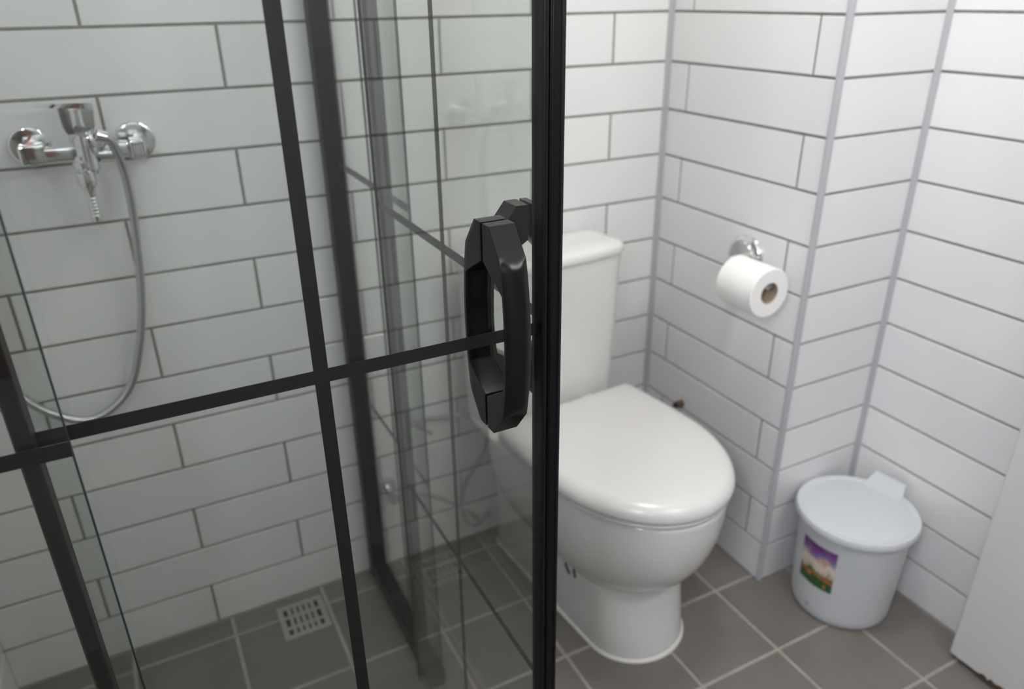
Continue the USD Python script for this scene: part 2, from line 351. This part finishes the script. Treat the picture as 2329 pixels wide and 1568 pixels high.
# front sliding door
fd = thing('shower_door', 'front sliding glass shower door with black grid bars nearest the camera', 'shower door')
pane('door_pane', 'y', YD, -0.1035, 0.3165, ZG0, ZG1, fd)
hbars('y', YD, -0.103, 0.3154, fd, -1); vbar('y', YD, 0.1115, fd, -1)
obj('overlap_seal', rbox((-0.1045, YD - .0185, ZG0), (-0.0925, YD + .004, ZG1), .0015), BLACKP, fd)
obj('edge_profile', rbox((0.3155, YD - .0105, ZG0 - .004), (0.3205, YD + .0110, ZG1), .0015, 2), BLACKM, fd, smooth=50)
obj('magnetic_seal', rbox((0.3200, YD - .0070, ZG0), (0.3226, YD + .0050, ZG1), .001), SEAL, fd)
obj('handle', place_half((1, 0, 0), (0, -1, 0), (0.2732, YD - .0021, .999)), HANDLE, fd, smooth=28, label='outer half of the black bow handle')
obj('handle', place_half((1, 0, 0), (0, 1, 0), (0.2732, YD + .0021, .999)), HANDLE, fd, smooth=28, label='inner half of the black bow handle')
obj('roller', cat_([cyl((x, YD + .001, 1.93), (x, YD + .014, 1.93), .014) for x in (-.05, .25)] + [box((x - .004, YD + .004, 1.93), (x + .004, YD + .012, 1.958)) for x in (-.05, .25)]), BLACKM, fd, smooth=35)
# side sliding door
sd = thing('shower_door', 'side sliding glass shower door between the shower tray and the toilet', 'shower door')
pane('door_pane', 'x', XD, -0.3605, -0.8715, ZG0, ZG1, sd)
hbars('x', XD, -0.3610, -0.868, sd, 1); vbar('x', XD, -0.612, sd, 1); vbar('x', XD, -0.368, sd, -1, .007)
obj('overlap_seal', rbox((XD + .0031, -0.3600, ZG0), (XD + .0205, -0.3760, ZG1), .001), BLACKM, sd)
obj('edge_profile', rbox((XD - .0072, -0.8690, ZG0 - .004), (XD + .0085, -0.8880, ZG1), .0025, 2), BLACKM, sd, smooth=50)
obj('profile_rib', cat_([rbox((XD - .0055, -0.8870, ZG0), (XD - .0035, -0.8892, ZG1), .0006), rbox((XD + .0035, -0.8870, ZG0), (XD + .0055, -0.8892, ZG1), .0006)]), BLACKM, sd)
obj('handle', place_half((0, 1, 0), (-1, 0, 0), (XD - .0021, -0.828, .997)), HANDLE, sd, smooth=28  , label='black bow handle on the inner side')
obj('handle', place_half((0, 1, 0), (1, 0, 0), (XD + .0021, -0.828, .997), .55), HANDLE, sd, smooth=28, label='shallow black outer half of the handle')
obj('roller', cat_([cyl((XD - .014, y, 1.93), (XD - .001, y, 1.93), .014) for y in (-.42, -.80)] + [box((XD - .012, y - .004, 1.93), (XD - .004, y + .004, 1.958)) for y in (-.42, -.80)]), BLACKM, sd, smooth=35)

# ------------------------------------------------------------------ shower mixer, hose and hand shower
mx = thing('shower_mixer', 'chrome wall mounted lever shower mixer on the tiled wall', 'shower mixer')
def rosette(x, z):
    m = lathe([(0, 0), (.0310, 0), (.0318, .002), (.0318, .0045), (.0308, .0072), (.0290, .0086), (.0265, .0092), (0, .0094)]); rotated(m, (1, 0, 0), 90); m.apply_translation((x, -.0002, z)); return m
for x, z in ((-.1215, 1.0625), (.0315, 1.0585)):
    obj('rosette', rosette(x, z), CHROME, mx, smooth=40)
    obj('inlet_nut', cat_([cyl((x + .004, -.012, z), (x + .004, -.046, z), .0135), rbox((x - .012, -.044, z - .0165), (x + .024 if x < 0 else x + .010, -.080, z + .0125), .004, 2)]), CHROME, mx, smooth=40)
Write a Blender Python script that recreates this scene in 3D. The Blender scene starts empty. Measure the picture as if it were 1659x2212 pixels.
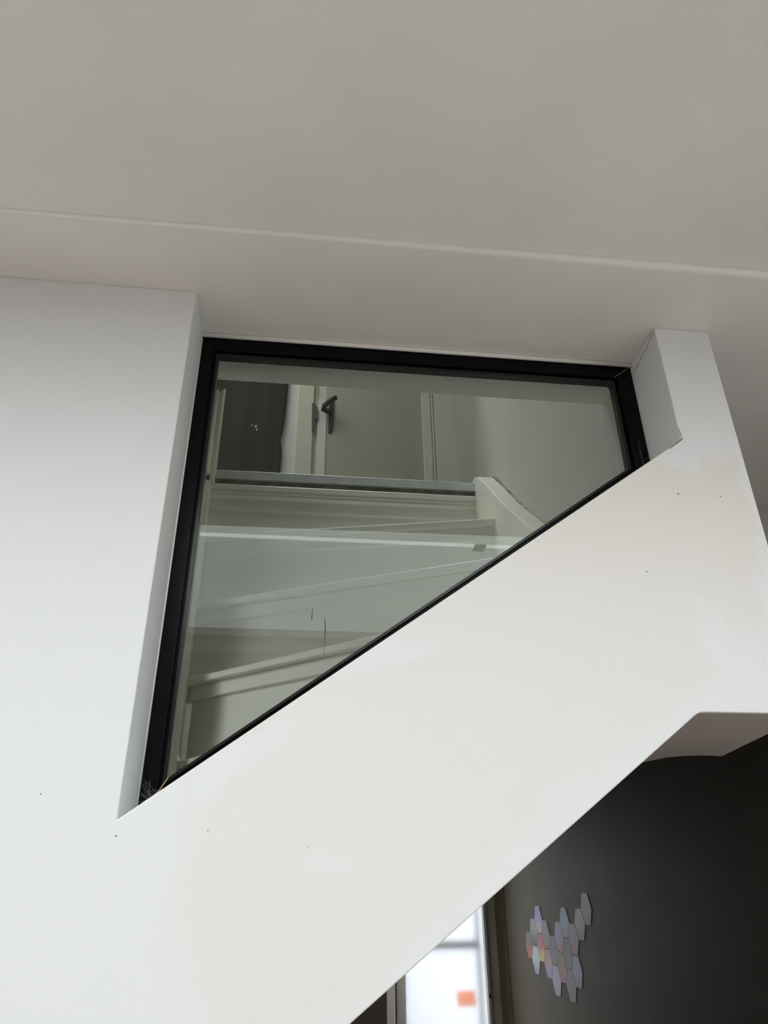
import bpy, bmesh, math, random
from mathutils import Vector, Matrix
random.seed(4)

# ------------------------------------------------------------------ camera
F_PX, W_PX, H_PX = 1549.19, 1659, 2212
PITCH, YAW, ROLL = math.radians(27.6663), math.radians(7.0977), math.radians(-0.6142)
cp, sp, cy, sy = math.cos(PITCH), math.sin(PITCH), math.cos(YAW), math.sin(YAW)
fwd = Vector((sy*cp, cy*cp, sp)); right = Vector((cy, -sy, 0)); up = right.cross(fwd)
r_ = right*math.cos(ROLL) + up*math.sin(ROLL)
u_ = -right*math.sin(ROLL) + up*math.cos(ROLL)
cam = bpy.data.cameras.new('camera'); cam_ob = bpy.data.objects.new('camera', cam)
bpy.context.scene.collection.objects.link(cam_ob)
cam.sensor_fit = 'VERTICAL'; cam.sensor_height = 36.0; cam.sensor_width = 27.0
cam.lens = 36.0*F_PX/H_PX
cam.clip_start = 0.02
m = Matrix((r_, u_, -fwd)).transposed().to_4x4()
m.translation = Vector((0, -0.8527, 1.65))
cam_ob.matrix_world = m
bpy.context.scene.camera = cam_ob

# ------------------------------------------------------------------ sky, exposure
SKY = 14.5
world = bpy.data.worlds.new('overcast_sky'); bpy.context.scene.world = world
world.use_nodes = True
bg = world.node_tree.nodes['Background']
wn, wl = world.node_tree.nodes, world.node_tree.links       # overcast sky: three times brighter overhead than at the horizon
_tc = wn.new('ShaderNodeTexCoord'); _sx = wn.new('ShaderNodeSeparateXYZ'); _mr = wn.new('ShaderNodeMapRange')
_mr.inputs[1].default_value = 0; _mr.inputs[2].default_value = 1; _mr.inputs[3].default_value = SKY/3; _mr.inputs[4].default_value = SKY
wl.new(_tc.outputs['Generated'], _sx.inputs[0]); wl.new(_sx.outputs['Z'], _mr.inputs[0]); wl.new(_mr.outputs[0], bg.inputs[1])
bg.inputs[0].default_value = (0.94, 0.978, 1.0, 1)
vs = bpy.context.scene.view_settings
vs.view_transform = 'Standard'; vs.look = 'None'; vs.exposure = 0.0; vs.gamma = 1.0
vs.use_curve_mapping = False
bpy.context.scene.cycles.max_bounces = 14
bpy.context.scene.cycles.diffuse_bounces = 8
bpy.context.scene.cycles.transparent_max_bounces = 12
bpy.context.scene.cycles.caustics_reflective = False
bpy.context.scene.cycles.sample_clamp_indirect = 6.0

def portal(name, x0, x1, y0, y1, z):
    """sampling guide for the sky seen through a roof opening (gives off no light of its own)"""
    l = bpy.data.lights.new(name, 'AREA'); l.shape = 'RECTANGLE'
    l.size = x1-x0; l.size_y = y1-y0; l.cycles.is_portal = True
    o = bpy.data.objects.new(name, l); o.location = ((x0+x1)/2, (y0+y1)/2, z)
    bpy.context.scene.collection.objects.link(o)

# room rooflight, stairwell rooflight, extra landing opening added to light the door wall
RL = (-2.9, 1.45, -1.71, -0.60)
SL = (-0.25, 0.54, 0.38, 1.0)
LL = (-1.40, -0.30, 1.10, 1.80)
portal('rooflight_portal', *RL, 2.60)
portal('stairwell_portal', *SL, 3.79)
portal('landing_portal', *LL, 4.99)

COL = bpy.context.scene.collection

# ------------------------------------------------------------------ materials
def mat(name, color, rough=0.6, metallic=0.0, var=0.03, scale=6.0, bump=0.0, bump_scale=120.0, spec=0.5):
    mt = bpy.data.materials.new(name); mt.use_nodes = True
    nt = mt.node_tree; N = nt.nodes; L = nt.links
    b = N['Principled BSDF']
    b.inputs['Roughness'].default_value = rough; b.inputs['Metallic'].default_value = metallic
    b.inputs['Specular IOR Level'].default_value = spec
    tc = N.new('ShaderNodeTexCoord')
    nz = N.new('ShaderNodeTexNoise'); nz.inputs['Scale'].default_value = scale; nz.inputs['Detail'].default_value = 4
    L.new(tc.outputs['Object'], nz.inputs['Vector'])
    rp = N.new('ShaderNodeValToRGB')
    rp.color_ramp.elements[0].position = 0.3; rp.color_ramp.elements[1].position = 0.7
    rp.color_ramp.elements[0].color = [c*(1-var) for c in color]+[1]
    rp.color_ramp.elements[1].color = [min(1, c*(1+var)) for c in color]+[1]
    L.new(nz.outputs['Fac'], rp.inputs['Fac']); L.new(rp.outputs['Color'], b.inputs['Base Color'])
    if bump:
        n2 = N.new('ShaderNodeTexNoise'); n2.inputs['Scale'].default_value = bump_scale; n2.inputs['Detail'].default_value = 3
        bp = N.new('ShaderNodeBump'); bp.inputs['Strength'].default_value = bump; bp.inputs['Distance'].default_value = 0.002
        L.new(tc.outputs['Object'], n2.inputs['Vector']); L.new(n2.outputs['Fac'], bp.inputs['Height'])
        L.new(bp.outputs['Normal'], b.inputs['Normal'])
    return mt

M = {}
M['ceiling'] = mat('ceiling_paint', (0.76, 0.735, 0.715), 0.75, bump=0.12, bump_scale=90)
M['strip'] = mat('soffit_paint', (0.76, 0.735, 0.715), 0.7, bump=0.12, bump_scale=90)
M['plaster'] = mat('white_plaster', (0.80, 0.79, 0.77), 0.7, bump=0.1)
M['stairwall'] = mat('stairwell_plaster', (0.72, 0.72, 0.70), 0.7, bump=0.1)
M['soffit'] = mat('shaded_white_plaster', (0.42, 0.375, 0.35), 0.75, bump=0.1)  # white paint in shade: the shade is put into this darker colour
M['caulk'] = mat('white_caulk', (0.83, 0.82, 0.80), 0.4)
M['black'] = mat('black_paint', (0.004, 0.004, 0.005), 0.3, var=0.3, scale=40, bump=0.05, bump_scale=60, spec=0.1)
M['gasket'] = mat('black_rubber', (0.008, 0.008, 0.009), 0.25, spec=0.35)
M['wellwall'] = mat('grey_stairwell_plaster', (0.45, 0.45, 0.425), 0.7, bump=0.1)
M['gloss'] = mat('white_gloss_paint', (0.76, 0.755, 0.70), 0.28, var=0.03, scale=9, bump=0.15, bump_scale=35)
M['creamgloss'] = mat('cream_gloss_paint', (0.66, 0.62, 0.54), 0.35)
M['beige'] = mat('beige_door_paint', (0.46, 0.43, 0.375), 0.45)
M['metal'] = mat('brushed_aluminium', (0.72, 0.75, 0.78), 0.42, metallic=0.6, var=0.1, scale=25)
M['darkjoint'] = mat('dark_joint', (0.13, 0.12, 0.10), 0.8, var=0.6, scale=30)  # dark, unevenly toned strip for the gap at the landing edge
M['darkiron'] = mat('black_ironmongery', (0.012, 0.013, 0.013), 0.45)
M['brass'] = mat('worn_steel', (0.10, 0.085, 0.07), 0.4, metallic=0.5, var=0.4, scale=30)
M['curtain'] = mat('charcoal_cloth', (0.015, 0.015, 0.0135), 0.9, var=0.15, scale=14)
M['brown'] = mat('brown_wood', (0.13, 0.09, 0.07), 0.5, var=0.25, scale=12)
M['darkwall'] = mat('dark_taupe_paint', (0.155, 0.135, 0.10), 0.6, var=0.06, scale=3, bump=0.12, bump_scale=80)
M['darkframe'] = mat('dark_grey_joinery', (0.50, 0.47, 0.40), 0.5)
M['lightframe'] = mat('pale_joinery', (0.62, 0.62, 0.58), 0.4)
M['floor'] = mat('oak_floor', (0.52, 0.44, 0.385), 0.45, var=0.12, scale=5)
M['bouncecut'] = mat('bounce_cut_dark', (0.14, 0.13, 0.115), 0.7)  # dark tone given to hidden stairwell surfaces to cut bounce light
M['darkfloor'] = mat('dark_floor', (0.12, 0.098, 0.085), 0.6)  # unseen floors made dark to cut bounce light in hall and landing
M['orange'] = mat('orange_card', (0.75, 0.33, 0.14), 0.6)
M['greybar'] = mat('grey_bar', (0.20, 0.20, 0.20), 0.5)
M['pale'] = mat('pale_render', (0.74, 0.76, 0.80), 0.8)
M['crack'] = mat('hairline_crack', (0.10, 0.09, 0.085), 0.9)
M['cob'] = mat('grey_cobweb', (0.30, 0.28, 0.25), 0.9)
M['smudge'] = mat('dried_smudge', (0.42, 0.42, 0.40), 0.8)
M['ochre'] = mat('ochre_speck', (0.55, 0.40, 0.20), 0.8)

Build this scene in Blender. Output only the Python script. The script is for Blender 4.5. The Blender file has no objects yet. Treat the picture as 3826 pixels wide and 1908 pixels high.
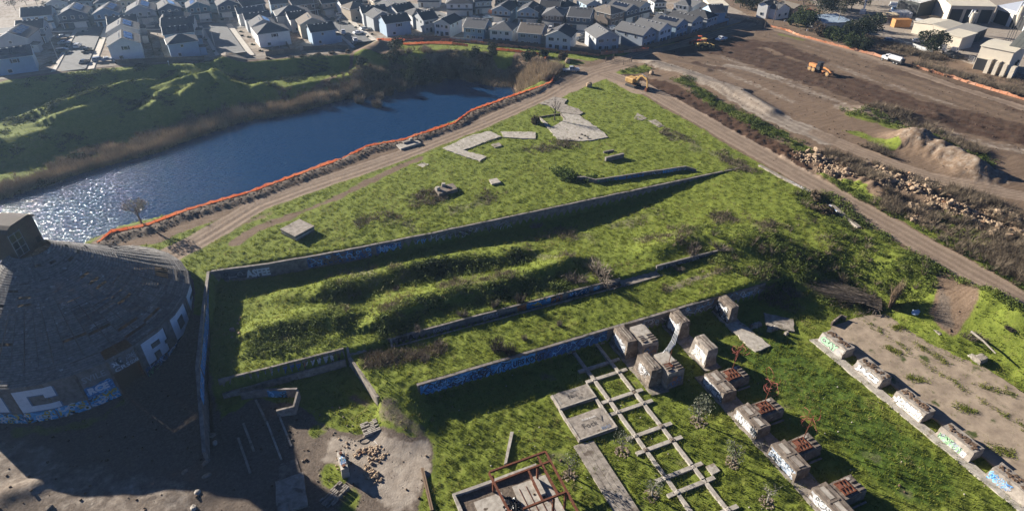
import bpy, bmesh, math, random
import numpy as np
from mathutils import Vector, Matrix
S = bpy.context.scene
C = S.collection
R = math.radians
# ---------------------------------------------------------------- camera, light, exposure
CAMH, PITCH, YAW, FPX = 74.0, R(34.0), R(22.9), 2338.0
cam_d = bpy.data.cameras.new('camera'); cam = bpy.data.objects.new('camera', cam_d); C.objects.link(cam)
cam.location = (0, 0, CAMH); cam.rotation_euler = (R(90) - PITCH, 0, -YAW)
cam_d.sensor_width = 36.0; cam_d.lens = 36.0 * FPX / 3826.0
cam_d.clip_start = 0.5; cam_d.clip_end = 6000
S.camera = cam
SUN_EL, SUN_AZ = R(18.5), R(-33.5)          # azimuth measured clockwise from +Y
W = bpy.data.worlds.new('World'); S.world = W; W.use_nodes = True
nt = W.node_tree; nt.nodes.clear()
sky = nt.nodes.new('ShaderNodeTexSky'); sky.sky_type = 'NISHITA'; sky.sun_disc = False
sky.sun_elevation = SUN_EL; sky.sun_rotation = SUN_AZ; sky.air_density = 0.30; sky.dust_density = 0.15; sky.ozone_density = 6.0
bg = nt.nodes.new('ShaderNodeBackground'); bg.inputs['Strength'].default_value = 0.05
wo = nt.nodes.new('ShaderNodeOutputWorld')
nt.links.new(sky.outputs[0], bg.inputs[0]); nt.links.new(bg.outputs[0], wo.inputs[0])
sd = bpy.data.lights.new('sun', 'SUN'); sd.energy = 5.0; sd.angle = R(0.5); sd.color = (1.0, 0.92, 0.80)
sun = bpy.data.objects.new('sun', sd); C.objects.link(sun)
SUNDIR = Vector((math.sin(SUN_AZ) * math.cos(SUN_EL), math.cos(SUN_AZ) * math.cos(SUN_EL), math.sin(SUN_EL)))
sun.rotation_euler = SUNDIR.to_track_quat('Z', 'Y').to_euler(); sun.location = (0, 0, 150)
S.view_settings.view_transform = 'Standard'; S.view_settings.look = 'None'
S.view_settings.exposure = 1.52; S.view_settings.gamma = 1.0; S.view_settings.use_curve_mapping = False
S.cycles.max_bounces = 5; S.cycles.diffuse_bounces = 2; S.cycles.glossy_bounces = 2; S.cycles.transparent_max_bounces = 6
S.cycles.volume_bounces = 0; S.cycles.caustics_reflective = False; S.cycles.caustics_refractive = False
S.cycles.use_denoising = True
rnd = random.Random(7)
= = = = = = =
▶ _STATED PROBLEM_: Do not copy any pictures. Retype exactly the stretch from the line with "Write a Blender" through the line with "bpy.context.scene.camera = cam_ob".

▶ _TASK RESULT_:
Write a Blender Python script that recreates this scene in 3D. The Blender scene starts empty. Measure the picture as if it were 1659x2212 pixels.
import bpy, bmesh, math, random
from mathutils import Vector, Matrix
random.seed(4)

# ------------------------------------------------------------------ camera
F_PX, W_PX, H_PX = 1549.19, 1659, 2212
PITCH, YAW, ROLL = math.radians(27.6663), math.radians(7.0977), math.radians(-0.6142)
cp, sp, cy, sy = math.cos(PITCH), math.sin(PITCH), math.cos(YAW), math.sin(YAW)
fwd = Vector((sy*cp, cy*cp, sp)); right = Vector((cy, -sy, 0)); up = right.cross(fwd)
r_ = right*math.cos(ROLL) + up*math.sin(ROLL)
u_ = -right*math.sin(ROLL) + up*math.cos(ROLL)
cam = bpy.data.cameras.new('camera'); cam_ob = bpy.data.objects.new('camera', cam)
bpy.context.scene.collection.objects.link(cam_ob)
cam.sensor_fit = 'VERTICAL'; cam.sensor_height = 36.0; cam.sensor_width = 27.0
cam.lens = 36.0*F_PX/H_PX
cam.clip_start = 0.02
m = Matrix((r_, u_, -fwd)).transposed().to_4x4()
m.translation = Vector((0, -0.8527, 1.65))
cam_ob.matrix_world = m
bpy.context.scene.camera = cam_ob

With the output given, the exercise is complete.